Friday, June 2, 2017

The Reading List (2017, No. 21): Levandowski's Gone

Non-Compete and Trade Secrets News for the week ended June 2, 2017

***

Waymo v. Uber

We know what the lead story is: Waymo's suit against Uber. It seems every week produces new drama in the trade secrets case of the year. Why is it such a deal? We're talking about a technological development - self-driving cars - that may be among the most significant in the past hundred years.

Anthony Levandowski - the star engineer behind Waymo's self-driving car technology - has been fired from Uber. Presumably, his termination is a direct result of Judge Alsup's rulings and orders compelling Uber to account for the 14,000 files Levandowski apparently took before leaving Google. That spelled a clear division in where Uber and Levandowski were headed with this dispute.

For a thorough deconstruction of Levandowski's firing, I highly recommend reading John Marsh's excellent analysis. I couldn't do it better and won't try.

Trade Secrets Injunctions

One of the more vexing procedural questions in trade secrets cases is the extent to which wrongful conduct will be enjoined. To be sure, that was one of the flashpoints of Judge Alsup's ruling that effectively barred Levandowski from working for Uber in any competing capacity. But it didn't strictly limit what Uber could do to develop self-driving technology independent of Levandowski.

On a far more mundane level (all cases are more mundane) is Systems Spray-Cooled, Inc. v. FCH Tech, Inc., No. 16 CV 1085, out of the Western District of Arkansas. There, the court grappled with how much competitive activity to enjoin after two ex-employees had misappropriated certain design drawings and pricing information.

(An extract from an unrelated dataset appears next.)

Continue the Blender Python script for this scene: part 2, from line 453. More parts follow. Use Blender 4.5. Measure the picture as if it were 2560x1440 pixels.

The misappropriation finding came as a direct result of the defendants' destruction of hard-drive evidence. Without a governing non-compete, the court was faced with how far to extend a trade-secrets injunction. And here, given the evidence destruction, the court carved a middle ground - barring not only the "use" of certain information (assuming it was still available after the destruction) but also some business activity that arose from the misappropriation itself. The court would not go so far as to prohibit the defendants from working in a competitive industry, but did prevent them from using certain designs to develop competing products.

The price for a broader injunction? A $5 million bond.

David Nosal Heads to Washington?

So what's up with this guy? Besides Levandowski and Sergey Aleynikov, few names have become more household in the trade-secrets arena than David Nosal. The ex-Korn/Ferry executive was convicted under the Computer Fraud and Abuse Act for obtaining the password of a current employee. That allowed Nosal and others to access a database containing valuable information on executive search candidates. (For in-depth coverage, read Professor Orin Kerr's analysis here and a lengthier piece in the Harvard Law Review.)

After Nosal's petition for en banc rehearing was denied by the Ninth Circuit, he appealed his CFAA conviction to the Supreme Court. Representing him? Neal Katyal of Hogan Lovells, the former Solicitor General and premier appellate litigator. Nosal's petition for writ of certiorari was filed May 5.

How much does a typical non-compete case cost?

Aside from "is this thing enforceable?" the question I get asked most is "what's this gonna cost?"

What am I referring to? Non-competes and non-compete suits, of course. No easy answers there, because there are a lot of variables at play. Those variables range from the plaintiff's attorney (competent, middler, or bumptious fool) to the scope of the wrongful conduct alleged. Generally, if the case involves a claim of trade secrets misappropriation with what appears to be some kind of a physical taking of information, the litigation is hard to budget.

But what about a garden-variety non-compete case, about a customer here or there or perhaps even a dispute over the type of work the employee is engaging in? Hard to piece together data, but an unreported case out of Washington noted the prevailing employee spent about $53,000. We know that because the appellate court upheld the fee award. That amount seems about right for a case that does not proceed to trial but instead gets resolved on summary judgment.

The case is Gaddis Events, Inc. v. Wu, No. 75227-8-I, and it's available here.